Directions for this task
Read the lines below. Copy out any that hold the string "wide".

━━━ Stored data ━━━

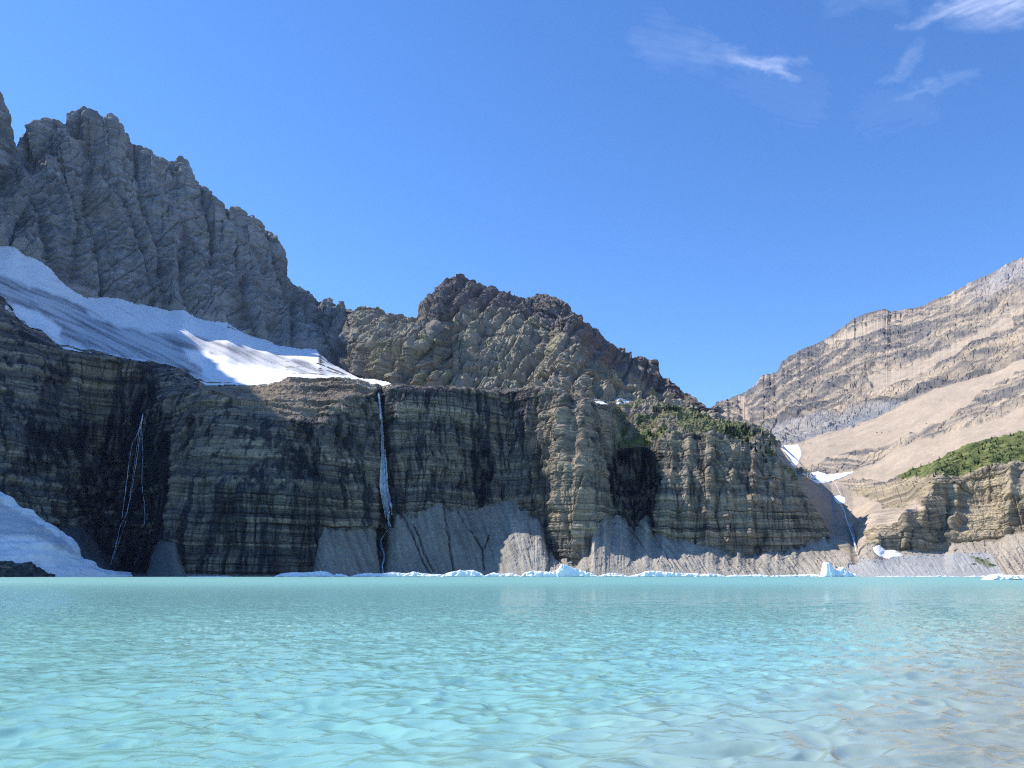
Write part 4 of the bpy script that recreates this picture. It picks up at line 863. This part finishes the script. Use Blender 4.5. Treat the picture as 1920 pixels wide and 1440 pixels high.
# ---------------------------------------------------------------- boulders
def boulder_mesh(seed):
    import bmesh
    bm = bmesh.new(); bmesh.ops.create_icosphere(bm, subdivisions=2, radius=1); rr = random.Random(seed)
    cuts = [(Vector((rr.gauss(0, 1), rr.gauss(0, 1), rr.gauss(0, 1))).normalized(), rr.uniform(.45, .85)) for _ in range(9)]
    for v in bm.verts:
        for nn, dd in cuts:
            k = v.co.dot(nn) - dd
            if k > 0: v.co -= nn * k
        v.co.z *= .8
    me = bpy.data.meshes.new('boulder'); bm.to_mesh(me); bm.free(); me.materials.append(M_BOULD[seed % 2]); return me
M_BOULD = []
for nm, c in (('pale boulder', (.42, .38, .31)), ('grey boulder', (.20, .19, .18))):
    m, n, b = new_mat(nm); t = noise_node(n, 1.5, 4, .6); cr = N(n, 'ShaderNodeMix', data_type='RGBA'); cr.inputs[6].default_value = (*[q * .6 for q in c], 1); cr.inputs[7].default_value = (*[min(q * 1.3, .7) for q in c], 1)
    n.links.new(t.outputs[0], cr.inputs[0]); n.links.new(cr.outputs[2], b.inputs['Base Color']); b.inputs['Roughness'].default_value = .9; M_BOULD.append(m)
bms = [boulder_mesh(i) for i in range(6)]
areas = [
 ([(1420,846),(1560,812),(1700,765),(1900,690),(1920,720),(1750,800),(1560,855),(1500,880)], 45, 'boulder lying on the wide pale scree slope', 'boulders on the pale scree slope', (.8, 2.0)),
 ([(1560,960),(1600,950),(1690,1000),(1630,1040),(1612,1055),(1580,1030)], 45, 'boulder beside the stream in the sandy gully', 'boulders in the stream gully', (.6, 1.6)),
 ([(1590,1052),(1680,1040),(1880,1030),(1920,1010),(1920,1070),(1880,1072),(1860,1045),(1660,1055),(1600,1076)], 55, 'boulder on the rubble above the grey moraine face', 'boulders on the moraine top', (.6, 1.5)),
 ([(960,1045),(1100,1060),(1180,1010),(1260,1020),(1400,1050),(1560,1050),(1600,1076),(980,1076)], 80, 'boulder on the sunlit ribbed talus', 'boulders on the sunlit talus', (.5, 1.3)),
 ([(610,1000),(700,1000),(700,1076),(600,1076)], 14, 'boulder on the shaded talus left of the waterfall', 'boulders left of the waterfall foot', (.5, 1.1)),
 ([(745,980),(930,960),(930,1070),(745,1076)], 32, 'boulder on the shaded talus right of the waterfall', 'boulders right of the waterfall foot', (.5, 1.1)),
]
for pg, cn, lab, grp, (s0, s1) in areas:
    p = np.array(pg, float); c = 0; tries = 0
    while c < cn and tries < 4000:
        tries += 1; a = r.uniform(p[:, 0].min(), p[:, 0].max()); e = r.uniform(p[:, 1].min(), p[:, 1].max())
        if not inpoly(np.array([a]), np.array([e]), pg)[0]: continue
        loc, nor, ob = cast(a, e)
        if loc is None: continue
        bi_ = r.randrange(6); o = bpy.data.objects.new('boulder', bms[bi_]); C.objects.link(o); s_ = s0 + (s1 - s0) * r.random() ** 2.5
        o.location = loc + Vector((0, 0, s_ * .15)); o.scale = (s_, s_ * r.uniform(.7, 1), s_ * r.uniform(.7, 1)); o.rotation_euler = (r.uniform(-.3, .3), r.uniform(-.3, .3), r.uniform(0, 6.28))
        tag(o, ('large ' if s_ > s0 + (s1 - s0) * .35 else 'small ') + ('dark ' if bi_ % 2 else 'pale ') + lab, 'boulder', grp); c += 1

# ---------------------------------------------------------------- cirrus, a thin high layer of ice cloud
mc_, n, b = new_mat('cirrus'); n.nodes.remove(b)
df = N(n, 'ShaderNodeBsdfDiffuse'); df.inputs[0].default_value = (.9, .9, .9, 1); tl = N(n, 'ShaderNodeBsdfTranslucent'); tl.inputs[0].default_value = (.9, .9, .92, 1)
ad = N(n, 'ShaderNodeMixShader'); ad.inputs[0].default_value = .7; n.links.new(df.outputs[0], ad.inputs[1]); n.links.new(tl.outputs[0], ad.inputs[2])
tr = N(n, 'ShaderNodeBsdfTransparent'); mx = N(n, 'ShaderNodeMixShader'); at = N(n, 'ShaderNodeAttribute'); at.attribute_name = 'dens'
n.links.new(at.outputs['Fac'], mx.inputs[0]); n.links.new(tr.outputs[0], mx.inputs[1]); n.links.new(ad.outputs[0], mx.inputs[2]); n.links.new(mx.outputs[0], n.nodes['Material Output'].inputs['Surface'])
def cirrus(label, paths, alt, seed, sdir_=(1, -.25)):
    """paths: lists of (px, py, half width px, density)"""
    allp = [p for pp in paths for p in pp]; a = np.array(allp, float); mg_ = 1.6
    x0, x1 = (a[:, 0] - a[:, 2] * mg_).min(), (a[:, 0] + a[:, 2] * mg_).max(); y0, y1 = (a[:, 1] - a[:, 2] * mg_).min(), (a[:, 1] + a[:, 2] * mg_).max()
    GX, GY = np.meshgrid(np.arange(x0, x1, 2.0), np.arange(y0, y1, 2.0))
    wx = GX + fbm(GX / 60, GY / 40, 0 * GX + seed, 5, 481, gain=.6) * 50; wy = GY + fbm(GX / 60, GY / 40, 0 * GX + seed + 4, 5, 482, gain=.6) * 38
    dn = np.zeros(GX.shape)
    for pp in paths:
        for (ax, ay, aw, ad_), (bx_, by_, bw, bd) in zip(pp[:-1], pp[1:]):
            L2 = (bx_ - ax) ** 2 + (by_ - ay) ** 2; t = np.clip(((wx - ax) * (bx_ - ax) + (wy - ay) * (by_ - ay)) / L2, 0, 1)
            dd = np.hypot(wx - ax - t * (bx_ - ax), wy - ay - t * (by_ - ay)); w_ = aw + (bw - aw) * t
            dn = np.maximum(dn, (ad_ + (bd - ad_) * t) * np.exp(-(dd / (w_ * 1.45)) ** 2 * 1.6) * .43)
    u = GX * sdir_[1] * -1 + GY * sdir_[0]; v = GX * sdir_[0] + GY * sdir_[1]
    stv = fbm(v / 120, u / 9, 0 * u + seed, 5, 483, gain=.6)
    dn = np.clip(dn * (1 + 1.3 * stv), 0, 1); ex = np.clip(np.minimum.reduce([GX - x0, x1 - GX, GY - y0, y1 - GY]) / 12, 0, 1); dn *= ex
    Yc = alt / elev(GY); VP = world_at(GX, GY, Yc)
    VP[..., 2] += fbm(VP[..., 0] / 900, VP[..., 1] / 900, 0 * GX, 3, 484) * 60
    kv = dn > .012; ii = np.arange(GX.size).reshape(GX.shape); q = np.stack([ii[:-1, :-1], ii[:-1, 1:], ii[1:, 1:], ii[1:, :-1]], -1)
    q = q[kv[:-1, :-1] | kv[1:, 1:]]; uq, inv = np.unique(q, return_inverse=True)
    o = mesh_np('cloud', VP.reshape(-1, 3)[uq], inv.reshape(-1, 4), mc_, smooth=True, attrs={'dens': dn.ravel()[uq]})
    tag(o, label, 'cloud', 'wisps of cirrus in the blue sky')
cirrus('hooked white wisp of cirrus, left of the other clouds', [[(1205,80,26,.10),(1290,95,26,.13),(1350,102,16,.25),(1400,112,13,.62),(1430,125,12,.62),(1460,142,8,.5),(1495,152,5,.2)], [(1430,125,12,.5),(1470,118,10,.35),(1512,112,7,.2)], [(1235,40,22,.05),(1260,80,30,.09),(1330,100,30,.09)], [(1400,160,50,.04),(1500,180,60,.05)]], 7000, 3, (1, .25))
cirrus('brightest broad cirrus streak at the top right corner', [[(1690,52,6,.12),(1740,32,12,.32),(1790,16,20,.6),(1840,8,26,.8),(1890,-6,30,.8),(1960,-30,36,.7)], [(1800,30,22,.3),(1850,42,16,.3),(1900,20,26,.4)], [(1560,5,22,.08),(1680,0,24,.12)]], 7200, 11, (1, -.45))
cirrus('faint narrow cirrus curl below the brightest streak', [[(1645,160,10,.10),(1672,145,10,.17),(1700,125,9,.18),(1715,105,9,.16),(1728,75,9,.06)]], 7000, 17, (1, -.8))
cirrus('faint slanting cirrus dash, lowest at the right', [[(1690,184,7,.10),(1735,168,9,.20),(1775,150,9,.17),(1830,135,9,.05)], [(1620,215,40,.04),(1720,200,40,.05)]], 7100, 23, (1, -.4))

# ---------------------------------------------------------------- air
HAZE = 1.3e-5
if HAZE:
    hx0, hx1, hy0, hy1, hz0, hz1 = -9000, 9000, -400, 9000, -17.5, 1900
    hv = [(a, b_, c) for c in (hz0, hz1) for b_ in (hy0, hy1) for a in (hx0, hx1)]
    mh = bpy.data.materials.new('haze'); mh.use_nodes = True; n = mh.node_tree; n.nodes.remove(n.nodes['Principled BSDF'])
    pv = N(n, 'ShaderNodeVolumePrincipled'); pv.inputs['Color'].default_value = (.5, .68, 1, 1); pv.inputs['Density'].default_value = HAZE; pv.inputs['Anisotropy'].default_value = .1
    n.links.new(pv.outputs[0], n.nodes['Material Output'].inputs['Volume'])
    o = mesh_np('haze', hv, [(0, 2, 3, 1), (4, 5, 7, 6), (0, 1, 5, 4), (2, 6, 7, 3), (0, 4, 6, 2), (1, 3, 7, 5)], mh); tag(o, 'thin blue haze in the valley air', kind='stuff')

━━━

Reply
Write part 4 of the bpy script that recreates this picture. It picks up at line 863. This part finishes the script. Use Blender 4.5. Treat the picture as 1920 pixels wide and 1440 pixels high.
 ([(1420,846),(1560,812),(1700,765),(1900,690),(1920,720),(1750,800),(1560,855),(1500,880)], 45, 'boulder lying on the wide pale scree slope', 'boulders on the pale scree slope', (.8, 2.0)),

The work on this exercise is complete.